Brief: Will you print the material below without altering a single character?

Supplied data:
┌────────

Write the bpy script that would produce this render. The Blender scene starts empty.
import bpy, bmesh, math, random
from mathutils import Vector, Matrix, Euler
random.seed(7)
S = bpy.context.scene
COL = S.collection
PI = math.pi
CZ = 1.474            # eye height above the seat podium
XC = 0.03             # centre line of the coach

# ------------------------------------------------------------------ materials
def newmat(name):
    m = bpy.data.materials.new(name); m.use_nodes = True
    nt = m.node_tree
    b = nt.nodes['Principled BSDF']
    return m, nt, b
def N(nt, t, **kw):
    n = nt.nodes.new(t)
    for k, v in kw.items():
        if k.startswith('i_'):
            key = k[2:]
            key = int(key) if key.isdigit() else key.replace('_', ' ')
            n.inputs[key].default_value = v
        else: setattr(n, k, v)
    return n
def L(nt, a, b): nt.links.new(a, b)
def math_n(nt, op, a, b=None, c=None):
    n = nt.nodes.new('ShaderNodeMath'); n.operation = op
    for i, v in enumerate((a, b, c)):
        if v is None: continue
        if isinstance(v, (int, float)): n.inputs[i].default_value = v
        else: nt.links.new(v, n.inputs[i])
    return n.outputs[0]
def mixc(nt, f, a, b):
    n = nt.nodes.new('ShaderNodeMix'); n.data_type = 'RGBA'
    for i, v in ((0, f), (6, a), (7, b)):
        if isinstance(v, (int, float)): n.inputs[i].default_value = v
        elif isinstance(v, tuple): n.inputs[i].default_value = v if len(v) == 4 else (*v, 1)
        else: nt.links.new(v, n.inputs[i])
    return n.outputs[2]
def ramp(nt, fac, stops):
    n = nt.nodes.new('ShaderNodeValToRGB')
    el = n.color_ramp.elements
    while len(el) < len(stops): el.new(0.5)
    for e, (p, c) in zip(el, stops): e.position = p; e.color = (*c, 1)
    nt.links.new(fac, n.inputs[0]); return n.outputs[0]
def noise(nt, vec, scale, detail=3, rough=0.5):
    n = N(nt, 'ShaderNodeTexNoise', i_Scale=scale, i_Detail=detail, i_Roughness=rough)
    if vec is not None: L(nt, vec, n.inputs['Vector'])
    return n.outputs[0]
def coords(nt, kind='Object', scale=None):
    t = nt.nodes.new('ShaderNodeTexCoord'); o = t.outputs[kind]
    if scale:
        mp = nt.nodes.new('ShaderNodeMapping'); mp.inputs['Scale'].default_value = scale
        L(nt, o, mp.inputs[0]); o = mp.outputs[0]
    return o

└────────

The reply:
Write the bpy script that would produce this render. The Blender scene starts empty.
import bpy, bmesh, math, random
from mathutils import Vector, Matrix, Euler
random.seed(7)
S = bpy.context.scene
COL = S.collection
PI = math.pi
CZ = 1.474            # eye height above the seat podium
XC = 0.03             # centre line of the coach

# ------------------------------------------------------------------ materials
def newmat(name):
    m = bpy.data.materials.new(name); m.use_nodes = True
    nt = m.node_tree
    b = nt.nodes['Principled BSDF']
    return m, nt, b
def N(nt, t, **kw):
    n = nt.nodes.new(t)
    for k, v in kw.items():
        if k.startswith('i_'):
            key = k[2:]
            key = int(key) if key.isdigit() else key.replace('_', ' ')
            n.inputs[key].default_value = v
        else: setattr(n, k, v)
    return n
def L(nt, a, b): nt.links.new(a, b)
def math_n(nt, op, a, b=None, c=None):
    n = nt.nodes.new('ShaderNodeMath'); n.operation = op
    for i, v in enumerate((a, b, c)):
        if v is None: continue
        if isinstance(v, (int, float)): n.inputs[i].default_value = v
        else: nt.links.new(v, n.inputs[i])
    return n.outputs[0]
def mixc(nt, f, a, b):
    n = nt.nodes.new('ShaderNodeMix'); n.data_type = 'RGBA'
    for i, v in ((0, f), (6, a), (7, b)):
        if isinstance(v, (int, float)): n.inputs[i].default_value = v
        elif isinstance(v, tuple): n.inputs[i].default_value = v if len(v) == 4 else (*v, 1)
        else: nt.links.new(v, n.inputs[i])
    return n.outputs[2]
def ramp(nt, fac, stops):
    n = nt.nodes.new('ShaderNodeValToRGB')
    el = n.color_ramp.elements
    while len(el) < len(stops): el.new(0.5)
    for e, (p, c) in zip(el, stops): e.position = p; e.color = (*c, 1)
    nt.links.new(fac, n.inputs[0]); return n.outputs[0]
def noise(nt, vec, scale, detail=3, rough=0.5):
    n = N(nt, 'ShaderNodeTexNoise', i_Scale=scale, i_Detail=detail, i_Roughness=rough)
    if vec is not None: L(nt, vec, n.inputs['Vector'])
    return n.outputs[0]
def coords(nt, kind='Object', scale=None):
    t = nt.nodes.new('ShaderNodeTexCoord'); o = t.outputs[kind]
    if scale:
        mp = nt.nodes.new('ShaderNodeMapping'); mp.inputs['Scale'].default_value = scale
        L(nt, o, mp.inputs[0]); o = mp.outputs[0]
    return o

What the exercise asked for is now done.